You stand there in misery hoping your mate will appear or the fire alarm will go off. “Did you know,” she continues, “not all those who wander are lost?” You scan like a cornered gazelle for an escape route but you’re not quick enough and she pounces. She starts unleashing the anecdotes – and your darkest fears are realised.

what free spirits.

What free spirits

I’m not interested, Liv, you inwardly scream, as she launches into the one about that maaad time she tripped shrooms in Laos and thought she was a tuna. Oh, your top is hand-woven by a Bedouin tribesman who also read your palm, is it? I do not care, love, I only said it was nice because you lent me a lighter. And some French DJ off your ski season “just totally understood” you, did he, “flaws and all”? … Brilliant, good for him. But where the fuck is he now when I need him?

The problems people have with this character are:

1) For all her Travels, her worldview seems only a marginal improvement on the ludicrously sheltered one she learnt at her nice boarding school.

2) The practical effectiveness of all the volunteer work she did is dubious. You made some bricks out of “straw, mud and actual dung”, Liv? Wow. Thank God you were there.

helpful

Helpful

3) “Find ourselves?” Liv is not the Dalai Lama. Liv can therefore frankly jog on. The only real difference you can see between your journey to self-discovery and hers is that you’re a year ahead in your degree.

just go away Liv

Just go away Liv

But here comes the plot twist. I can now reveal the secret truth: the truth is, “Liv” does not exist.

She is not real.
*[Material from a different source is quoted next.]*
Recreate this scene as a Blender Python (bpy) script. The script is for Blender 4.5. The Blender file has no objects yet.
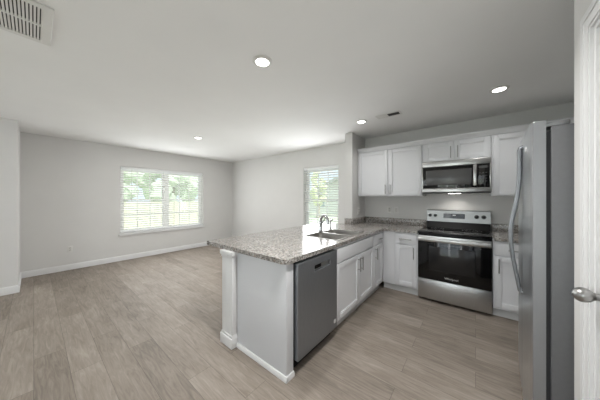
import bpy, bmesh, math, random
from mathutils import Vector, Matrix
R = math.radians
sc = bpy.context.scene
col = sc.collection
random.seed(7)

# ------------------------------------------------------------------ camera, world, sun, exposure
cam_d = bpy.data.cameras.new('camera')
cam_d.sensor_width = 36.0
cam_d.lens = 216.2 / 600 * 36
cam_d.shift_y = -1.93 / 600
cam_d.clip_start = 0.02
cam = bpy.data.objects.new('camera', cam_d)
col.objects.link(cam)
cam.location = (0, 0, 1.365)
cam.rotation_euler = (R(90), 0, 0.682)
sc.camera = cam

world = bpy.data.worlds.new('world')
sc.world = world
world.use_nodes = True
wn, wl = world.node_tree.nodes, world.node_tree.links
bg = wn['Background']
bg.inputs[0].default_value = (0.78, 0.89, 1.0, 1)
bg.inputs[1].default_value = 1.5

def lamp(name, kind, loc, rot, energy, color=(1, 1, 1), size=None, size_y=None, **kw):
    d = bpy.data.lights.new(name, kind)
    d.energy = energy
    d.color = color
    if kind == 'AREA':
        d.shape = kw.get('shape', 'RECTANGLE')
        d.size = size
        if size_y: d.size_y = size_y
        if 'spread' in kw: d.spread = kw['spread']
    if kind == 'SUN': d.angle = R(4)
    if kind == 'SPOT':
        d.spot_size = kw.get('spot', R(120)); d.spot_blend = 0.8; d.shadow_soft_size = size or .05
    o = bpy.data.objects.new(name, d)
    col.objects.link(o)
    o.location = loc
    o.rotation_euler = rot
    return o

lamp('sun', 'SUN', (10, -4, 12), (R(8), R(38), 0), 4.2, (1, .97, .92))
# two fill lamps added at unseen rear openings, then daylight from windows in view
lamp('rear_fill_wide', 'AREA', (-.95, -3.36, 1.1), (R(90), 0, R(180)), 108, (.95, .975, 1), 2.4, 1.9)
lamp('rear_fill_narrow', 'AREA', (-4.0, -3.36, 1.4), (R(90), 0, R(180)), 42, (.95, .975, 1), 1.3, 1.3)
lamp('daylight_dining_window', 'AREA', (-5.93, 2.11, 1.33), (0, R(-90), 0), 22, (.97, .99, 1), 1.4, 1.76)
lamp('daylight_sink_window', 'AREA', (-2.66, 3.91, 1.33), (R(-90), 0, 0), 24, (.97, .99, 1), .84, 1.4)
# the part of the daylight that falls on the blinds themselves
lamp('daylight_dining_glass', 'AREA', (-6.076, 2.11, 1.326), (0, R(-90), 0), 8.0, (.97, .99, 1), 1.44, 1.8)
lamp('daylight_sink_glass', 'AREA', (-2.665, 4.056, 1.326), (R(-90), 0, 0), 2.4, (.95, .98, 1), .89, 1.44)

vs = sc.view_settings
vs.view_transform = 'Standard'
vs.look = 'None'
vs.exposure = 0.0
vs.gamma = 1.0
vs.use_curve_mapping = False

# ------------------------------------------------------------------ materials
def srgb(r, g, b):
    f = lambda c: (c / 12.92 if c <= .04045 else ((c + .055) / 1.055) ** 2.4)
    return (f(r / 255), f(g / 255), f(b / 255), 1)

def mat(name, color, rough=.5, metal=0.0, spec=.5, emit=None, estr=0, noise=0.0, nscale=8, stretch=None, bump=0.0, bscale=200, coat=0):
    m = bpy.data.materials.new(name)
    m.use_nodes = True
    n, l = m.node_tree.nodes, m.node_tree.links
    b = n['Principled BSDF']
    b.inputs['Base Color'].default_value = color
    b.inputs['Roughness'].default_value = rough
    b.inputs['Metallic'].default_value = metal
    b.inputs['Specular IOR Level'].default_value = spec
    if coat: b.inputs['Coat Weight'].default_value = coat
    tc = n.new('ShaderNodeTexCoord')
    if noise:
        mp = n.new('ShaderNodeMapping'); l.new(tc.outputs['Object'], mp.inputs[0])
        if stretch: mp.inputs['Scale'].default_value = stretch
        t = n.new('ShaderNodeTexNoise'); t.inputs['Scale'].default_value = nscale; t.inputs['Detail'].default_value = 4
        l.new(mp.outputs[0], t.inputs['Vector'])
        r = n.new('ShaderNodeValToRGB')
        r.color_ramp.elements[0].position = .3; r.color_ramp.elements[1].position = .7
        r.color_ramp.elements[0].color = tuple(c * (1 - noise) for c in color[:3]) + (1,)
        r.color_ramp.elements[1].color = tuple(min(1, c * (1 + noise)) for c in color[:3]) + (1,)
        l.new(t.outputs['Fac'], r.inputs[0]); l.new(r.outputs[0], b.inputs['Base Color'])
    if bump:
        t2 = n.new('ShaderNodeTexNoise'); t2.inputs['Scale'].default_value = bscale
        l.new(tc.outputs['Object'], t2.inputs['Vector'])
        bp = n.new('ShaderNodeBump'); bp.inputs['Strength'].default_value = bump; bp.inputs['Distance'].default_value = .002
        l.new(t2.outputs['Fac'], bp.inputs['Height']); l.new(bp.outputs[0], b.inputs['Normal'])
    if emit:
        b.inputs['Emission Color'].default_value = emit
        b.inputs['Emission Strength'].default_value = estr
    return m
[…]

Liv is an illusion arisen from exaggerations amassed in one distorted monster of shitness which is often projected onto anyone at King’s who says they’ve been travelling. The simple fact is there is no-one here as ridiculous as Liv.

nice right?

Nice right?

The notion of Liv, the vacuous idiot, is false stereotyping. It’s a figment of confused imagination, with little basis in reality: exorcise her now, and stop tarring us all with this fictional brush.

Separate the real-life gap year goers from the prejudice and you’ll find curious, dynamic people who have a non-cynical appreciation for the world, and an eagerness to explore it.